### DATA PROVIDED
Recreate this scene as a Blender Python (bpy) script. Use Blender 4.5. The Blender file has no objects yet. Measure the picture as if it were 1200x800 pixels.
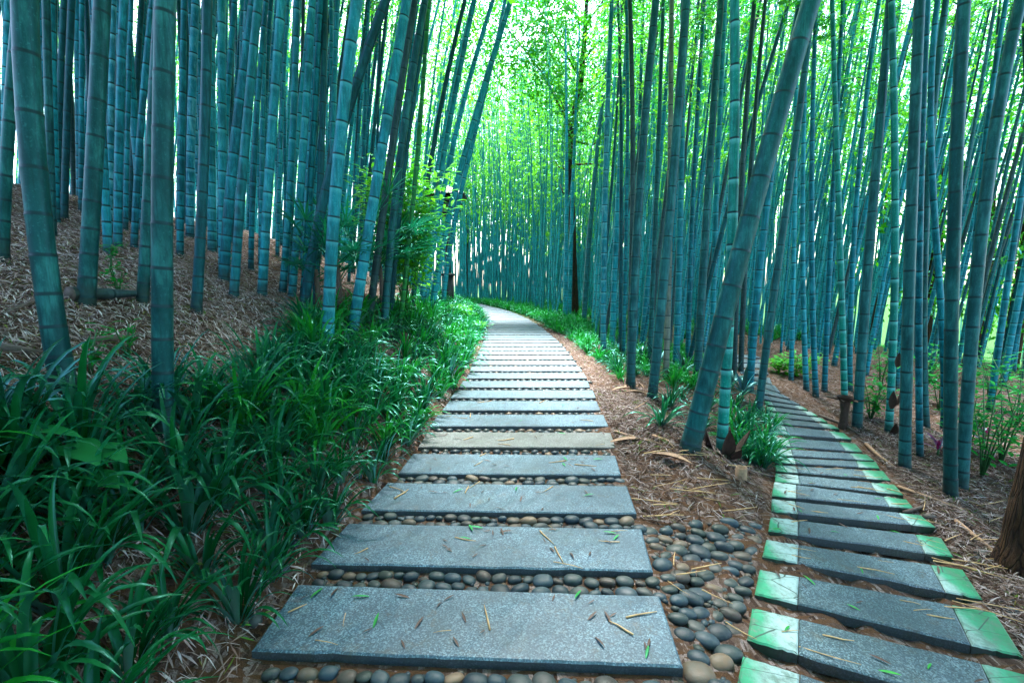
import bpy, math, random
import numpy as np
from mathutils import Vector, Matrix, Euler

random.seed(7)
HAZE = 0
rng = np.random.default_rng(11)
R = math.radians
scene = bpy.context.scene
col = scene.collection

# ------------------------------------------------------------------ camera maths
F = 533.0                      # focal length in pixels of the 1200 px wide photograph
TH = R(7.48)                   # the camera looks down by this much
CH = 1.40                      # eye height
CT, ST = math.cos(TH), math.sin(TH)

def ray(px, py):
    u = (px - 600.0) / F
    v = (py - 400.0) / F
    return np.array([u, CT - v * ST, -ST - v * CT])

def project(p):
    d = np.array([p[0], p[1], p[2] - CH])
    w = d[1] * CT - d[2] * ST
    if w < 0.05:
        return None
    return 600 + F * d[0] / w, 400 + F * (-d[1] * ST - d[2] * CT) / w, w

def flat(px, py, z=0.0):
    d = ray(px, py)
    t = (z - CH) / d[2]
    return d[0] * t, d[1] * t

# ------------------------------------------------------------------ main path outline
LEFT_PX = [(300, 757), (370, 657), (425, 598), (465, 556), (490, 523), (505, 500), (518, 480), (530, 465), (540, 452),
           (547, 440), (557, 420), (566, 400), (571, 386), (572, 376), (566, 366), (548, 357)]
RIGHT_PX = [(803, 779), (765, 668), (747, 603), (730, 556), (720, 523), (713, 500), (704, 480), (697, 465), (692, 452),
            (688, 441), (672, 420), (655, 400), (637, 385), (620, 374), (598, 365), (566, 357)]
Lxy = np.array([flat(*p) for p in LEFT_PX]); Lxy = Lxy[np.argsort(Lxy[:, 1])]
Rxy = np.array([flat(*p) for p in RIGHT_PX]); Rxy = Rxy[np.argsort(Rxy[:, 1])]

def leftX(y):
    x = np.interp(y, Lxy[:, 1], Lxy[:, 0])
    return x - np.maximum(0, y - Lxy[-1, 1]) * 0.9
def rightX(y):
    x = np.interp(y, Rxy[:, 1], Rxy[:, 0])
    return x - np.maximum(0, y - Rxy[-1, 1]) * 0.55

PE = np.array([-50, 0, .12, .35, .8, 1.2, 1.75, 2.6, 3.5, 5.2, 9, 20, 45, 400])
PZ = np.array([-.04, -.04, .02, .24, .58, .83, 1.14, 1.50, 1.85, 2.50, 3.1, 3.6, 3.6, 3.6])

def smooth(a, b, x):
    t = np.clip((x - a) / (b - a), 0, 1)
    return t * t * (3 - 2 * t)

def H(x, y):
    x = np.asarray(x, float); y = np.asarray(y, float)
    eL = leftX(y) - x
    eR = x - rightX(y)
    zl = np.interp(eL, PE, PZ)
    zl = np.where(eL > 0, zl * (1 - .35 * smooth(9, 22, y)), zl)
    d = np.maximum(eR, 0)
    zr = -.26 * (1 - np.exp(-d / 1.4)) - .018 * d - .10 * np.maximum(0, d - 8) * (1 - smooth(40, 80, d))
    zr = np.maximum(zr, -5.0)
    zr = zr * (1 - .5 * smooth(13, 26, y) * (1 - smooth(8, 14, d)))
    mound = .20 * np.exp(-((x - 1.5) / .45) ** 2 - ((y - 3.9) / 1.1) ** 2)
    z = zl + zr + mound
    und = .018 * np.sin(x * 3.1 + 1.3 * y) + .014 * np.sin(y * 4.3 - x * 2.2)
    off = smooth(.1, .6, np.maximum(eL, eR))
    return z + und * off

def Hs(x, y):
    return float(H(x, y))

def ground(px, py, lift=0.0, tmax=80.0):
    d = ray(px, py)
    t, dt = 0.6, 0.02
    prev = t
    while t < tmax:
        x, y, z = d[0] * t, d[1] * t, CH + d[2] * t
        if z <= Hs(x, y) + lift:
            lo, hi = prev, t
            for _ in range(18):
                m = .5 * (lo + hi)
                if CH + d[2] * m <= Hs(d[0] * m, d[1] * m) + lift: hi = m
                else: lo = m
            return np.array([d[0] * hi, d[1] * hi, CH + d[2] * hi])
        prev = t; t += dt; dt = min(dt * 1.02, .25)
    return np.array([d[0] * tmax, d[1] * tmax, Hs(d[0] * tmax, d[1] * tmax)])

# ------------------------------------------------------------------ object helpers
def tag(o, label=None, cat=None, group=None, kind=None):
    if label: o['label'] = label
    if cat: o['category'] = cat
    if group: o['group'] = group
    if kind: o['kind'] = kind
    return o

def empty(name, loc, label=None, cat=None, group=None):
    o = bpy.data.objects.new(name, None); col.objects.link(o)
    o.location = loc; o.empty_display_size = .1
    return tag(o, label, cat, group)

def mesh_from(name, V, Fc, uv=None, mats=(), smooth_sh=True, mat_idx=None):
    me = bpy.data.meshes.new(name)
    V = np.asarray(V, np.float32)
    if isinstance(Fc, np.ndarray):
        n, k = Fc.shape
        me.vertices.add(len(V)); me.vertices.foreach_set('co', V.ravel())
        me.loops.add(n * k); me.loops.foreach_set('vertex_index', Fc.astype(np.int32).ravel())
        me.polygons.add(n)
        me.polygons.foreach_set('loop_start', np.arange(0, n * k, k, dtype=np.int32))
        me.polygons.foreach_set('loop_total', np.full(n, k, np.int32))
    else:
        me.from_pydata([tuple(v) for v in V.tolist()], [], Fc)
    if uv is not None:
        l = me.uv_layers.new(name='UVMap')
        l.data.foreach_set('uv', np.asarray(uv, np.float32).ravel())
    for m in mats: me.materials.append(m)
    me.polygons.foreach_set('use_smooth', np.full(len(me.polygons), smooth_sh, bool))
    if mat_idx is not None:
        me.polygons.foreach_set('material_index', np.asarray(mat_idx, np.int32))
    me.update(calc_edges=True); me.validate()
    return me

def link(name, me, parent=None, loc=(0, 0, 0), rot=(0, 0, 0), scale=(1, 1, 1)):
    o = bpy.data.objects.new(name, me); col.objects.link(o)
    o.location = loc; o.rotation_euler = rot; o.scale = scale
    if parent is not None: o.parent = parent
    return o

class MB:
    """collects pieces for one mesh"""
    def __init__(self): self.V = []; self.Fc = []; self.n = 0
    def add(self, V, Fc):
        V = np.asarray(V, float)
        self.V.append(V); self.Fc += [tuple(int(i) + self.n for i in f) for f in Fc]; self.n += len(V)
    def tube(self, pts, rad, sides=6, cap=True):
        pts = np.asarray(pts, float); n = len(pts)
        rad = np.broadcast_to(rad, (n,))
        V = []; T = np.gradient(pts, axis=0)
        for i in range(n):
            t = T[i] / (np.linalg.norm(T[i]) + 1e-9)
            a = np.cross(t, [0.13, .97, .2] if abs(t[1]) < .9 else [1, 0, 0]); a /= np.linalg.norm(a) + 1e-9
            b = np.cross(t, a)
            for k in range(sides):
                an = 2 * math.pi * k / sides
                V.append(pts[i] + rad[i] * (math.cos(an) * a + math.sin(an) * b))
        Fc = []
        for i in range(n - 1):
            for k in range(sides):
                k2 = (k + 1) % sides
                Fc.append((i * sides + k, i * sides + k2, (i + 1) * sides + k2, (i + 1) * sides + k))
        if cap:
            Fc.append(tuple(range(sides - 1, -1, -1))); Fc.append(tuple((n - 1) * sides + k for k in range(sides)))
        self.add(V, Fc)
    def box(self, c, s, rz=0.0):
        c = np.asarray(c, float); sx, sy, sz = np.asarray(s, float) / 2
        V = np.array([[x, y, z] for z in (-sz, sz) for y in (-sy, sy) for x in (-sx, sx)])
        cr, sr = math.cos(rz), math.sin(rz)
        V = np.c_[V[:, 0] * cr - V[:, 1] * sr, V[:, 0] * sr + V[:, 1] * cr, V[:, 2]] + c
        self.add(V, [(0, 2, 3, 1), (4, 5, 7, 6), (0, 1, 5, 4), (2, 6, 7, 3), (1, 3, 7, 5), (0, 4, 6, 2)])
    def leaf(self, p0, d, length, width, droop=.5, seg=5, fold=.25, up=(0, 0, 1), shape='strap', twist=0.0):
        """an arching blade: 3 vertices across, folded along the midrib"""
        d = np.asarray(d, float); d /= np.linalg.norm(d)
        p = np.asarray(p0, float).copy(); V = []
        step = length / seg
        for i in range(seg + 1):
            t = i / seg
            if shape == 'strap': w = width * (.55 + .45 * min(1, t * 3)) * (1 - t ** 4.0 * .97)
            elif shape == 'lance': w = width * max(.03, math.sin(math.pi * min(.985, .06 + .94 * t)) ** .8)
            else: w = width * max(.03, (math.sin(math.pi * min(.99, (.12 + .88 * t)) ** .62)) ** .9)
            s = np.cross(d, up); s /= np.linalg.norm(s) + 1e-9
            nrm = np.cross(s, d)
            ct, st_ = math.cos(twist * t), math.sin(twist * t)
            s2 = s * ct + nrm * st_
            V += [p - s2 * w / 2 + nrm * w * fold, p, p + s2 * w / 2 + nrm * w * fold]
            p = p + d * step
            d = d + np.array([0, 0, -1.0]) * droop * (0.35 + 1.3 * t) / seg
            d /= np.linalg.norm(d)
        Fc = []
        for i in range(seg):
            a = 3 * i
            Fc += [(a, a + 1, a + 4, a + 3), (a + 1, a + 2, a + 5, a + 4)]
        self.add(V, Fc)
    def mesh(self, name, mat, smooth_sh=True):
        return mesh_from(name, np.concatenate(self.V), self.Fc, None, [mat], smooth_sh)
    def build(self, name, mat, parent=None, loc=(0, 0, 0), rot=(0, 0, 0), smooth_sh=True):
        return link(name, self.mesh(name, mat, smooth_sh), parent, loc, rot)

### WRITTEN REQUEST
Omit the pictures, then repeat exactly each line from the beginning of the listing through the line with "CT, ST = math.cos(TH), math.sin(TH)".

### EXERCISE RESPONSE
Recreate this scene as a Blender Python (bpy) script. Use Blender 4.5. The Blender file has no objects yet. Measure the picture as if it were 1200x800 pixels.
import bpy, math, random
import numpy as np
from mathutils import Vector, Matrix, Euler

random.seed(7)
HAZE = 0
rng = np.random.default_rng(11)
R = math.radians
scene = bpy.context.scene
col = scene.collection

# ------------------------------------------------------------------ camera maths
F = 533.0                      # focal length in pixels of the 1200 px wide photograph
TH = R(7.48)                   # the camera looks down by this much
CH = 1.40                      # eye height
CT, ST = math.cos(TH), math.sin(TH)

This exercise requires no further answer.